▸ EXERCISE BRIEF
Take every line from the first down to the line with "renderer.shadowMap.enabled = true;" and set it down exactly, without the pictures.

▸ DATA PROVIDED
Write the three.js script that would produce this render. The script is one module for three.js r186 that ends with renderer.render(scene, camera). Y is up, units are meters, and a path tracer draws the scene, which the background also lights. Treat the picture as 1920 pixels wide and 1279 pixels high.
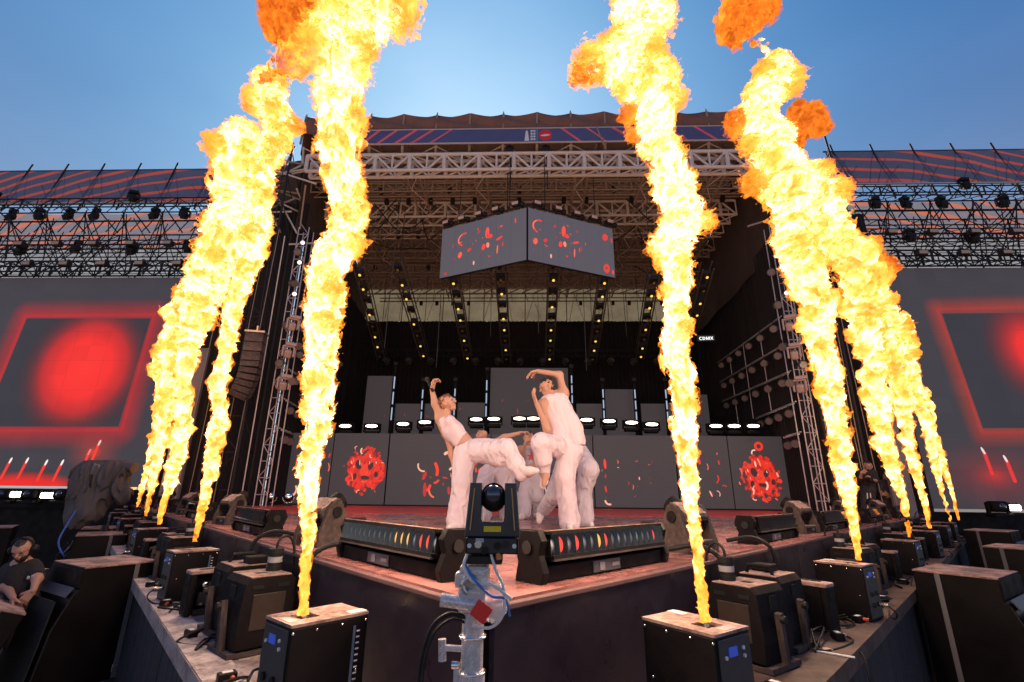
import * as THREE from 'three';
import { RoundedBoxGeometry } from 'three/addons/geometries/RoundedBoxGeometry.js';
import { ImprovedNoise } from 'three/addons/math/ImprovedNoise.js';
import { mergeGeometries, mergeVertices } from 'three/addons/utils/BufferGeometryUtils.js';

// ---------- camera, sky, sun, exposure ----------
const scene = new THREE.Scene();
const EYE = 2.16, PITCH = Math.atan(285 / 900), ROLL = 0.0115;
const camera = new THREE.PerspectiveCamera(2 * Math.atan(639.5 / 900) * 180 / Math.PI, 1920 / 1279, 0.05, 4000);
camera.position.set(0, EYE, 0);
camera.rotation.order = 'YXZ';
camera.rotation.set(PITCH, 0, ROLL);
const renderer = new THREE.WebGLRenderer({ antialias: true });
renderer.setSize(1024, 682);
renderer.toneMapping = THREE.LinearToneMapping;
renderer.toneMappingExposure = 1.3;
renderer.shadowMap.enabled = true;

const SUN = new THREE.Vector3(-0.12, Math.sin(0.56), -Math.cos(0.56)).normalize();   // behind the stage
const skyNoise = new ImprovedNoise(), skyFbm = (x, y, z) => skyNoise.noise(x, y, z) + 0.5 * skyNoise.noise(x * 2.1, y * 2.1, z * 2.1) + 0.25 * skyNoise.noise(x * 4.3, y * 4.3, z * 4.3);
{
  const w = 512, h = 256, a = new Float32Array(w * h * 4);
  const mix = (p, q, t) => p.map((x, i) => x + (q[i] - x) * t);
  for (let j = 0; j < h; j++) for (let i = 0; i < w; i++) {
    const el = ((j + 0.5) / h - 0.5) * Math.PI, az = ((i + 0.5) / w - 0.5) * 2 * Math.PI;
    const d = [Math.cos(el) * Math.cos(az), Math.sin(el), Math.cos(el) * Math.sin(az)];
    const g = Math.acos(Math.min(1, Math.max(-1, d[0] * SUN.x + d[1] * SUN.y + d[2] * SUN.z))) * 180 / Math.PI;
    const near = Math.exp(-Math.pow(g / 17.5, 2)), wide = Math.exp(-Math.pow(g / 37, 2)), low = Math.exp(-Math.pow(Math.max(0, el) / 0.34, 1.6));
    let c = mix([0.006, 0.078, 0.27], [0.175, 0.415, 0.70], wide);
    c = mix(c, [0.50, 0.69, 0.86], near);
    c = mix(c, [0.60, 0.62, 0.65], low * 0.85);
    const hz = 1 + 0.07 * skyFbm(d[0] * 2.2, d[1] * 6, d[2] * 2.2); c = [c[0] * (1 + (hz - 1) * 2.2), c[1] * (1 + (hz - 1) * 1.2), c[2] * hz];
    if (el < 0) c = [0.12, 0.12, 0.13];
    a.set([...c, 1], (j * w + i) * 4);
  }
  const sky = new THREE.DataTexture(a, w, h, THREE.RGBAFormat, THREE.FloatType);
  sky.mapping = THREE.EquirectangularReflectionMapping;
  sky.magFilter = sky.minFilter = THREE.LinearFilter; sky.needsUpdate = true;
  scene.background = sky; scene.environment = sky;
}
const sun = new THREE.DirectionalLight(new THREE.Color(1, 0.9, 0.76), 3.2);
sun.position.copy(SUN).multiplyScalar(80); sun.castShadow = true;
Object.assign(sun.shadow.camera, { left: -40, right: 40, top: 40, bottom: -40, near: 1, far: 200 });
sun.shadow.mapSize.set(2048, 2048);
scene.add(sun, sun.target);

// ---------- helpers ----------
let seed = 12345;
const rnd = () => { seed = (seed + 0x6D2B79F5) | 0; let t = Math.imul(seed ^ (seed >>> 15), 1 | seed); t = (t + Math.imul(t ^ (t >>> 7), 61 | t)) ^ t; return ((t ^ (t >>> 14)) >>> 0) / 4294967296; };
const rr = (a, b) => a + (b - a) * rnd();
const V = (x, y, z) => new THREE.Vector3(x, y, z);
const noise = new ImprovedNoise();
const N3 = (x, y, z) => noise.noise(x, y, z);
const fbm = (x, y, z, o = 3) => { let s = 0, a = 0.5, f = 1; for (let i = 0; i < o; i++) { s += a * N3(x * f, y * f, z * f + i * 7.3); a *= 0.5; f *= 2.07; } return s; };
// direction of a point of the photograph, and where it meets an upright plane at depth z or a level plane at height y
function ray(u, v) {
  let dx = u - 960, dy = v - 639.5; [dx, dy] = [dx + ROLL * dy, dy - ROLL * dx];
  const x = dx / 900, y = -dy / 900, c = Math.cos(PITCH), s = Math.sin(PITCH);
  return V(x, y * c + s, -(c - y * s));
}
const P = (u, v, z) => { const r = ray(u, v); return r.multiplyScalar(-Math.abs(z) / r.z).add(V(0, EYE, 0)); };
const axial = (p) => (-p.z) * Math.cos(PITCH) + (p.y - EYE) * Math.sin(PITCH);   // depth along the lens, for sizes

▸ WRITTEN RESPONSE
Write the three.js script that would produce this render. The script is one module for three.js r186 that ends with renderer.render(scene, camera). Y is up, units are meters, and a path tracer draws the scene, which the background also lights. Treat the picture as 1920 pixels wide and 1279 pixels high.
import * as THREE from 'three';
import { RoundedBoxGeometry } from 'three/addons/geometries/RoundedBoxGeometry.js';
import { ImprovedNoise } from 'three/addons/math/ImprovedNoise.js';
import { mergeGeometries, mergeVertices } from 'three/addons/utils/BufferGeometryUtils.js';

// ---------- camera, sky, sun, exposure ----------
const scene = new THREE.Scene();
const EYE = 2.16, PITCH = Math.atan(285 / 900), ROLL = 0.0115;
const camera = new THREE.PerspectiveCamera(2 * Math.atan(639.5 / 900) * 180 / Math.PI, 1920 / 1279, 0.05, 4000);
camera.position.set(0, EYE, 0);
camera.rotation.order = 'YXZ';
camera.rotation.set(PITCH, 0, ROLL);
const renderer = new THREE.WebGLRenderer({ antialias: true });
renderer.setSize(1024, 682);
renderer.toneMapping = THREE.LinearToneMapping;
renderer.toneMappingExposure = 1.3;
renderer.shadowMap.enabled = true;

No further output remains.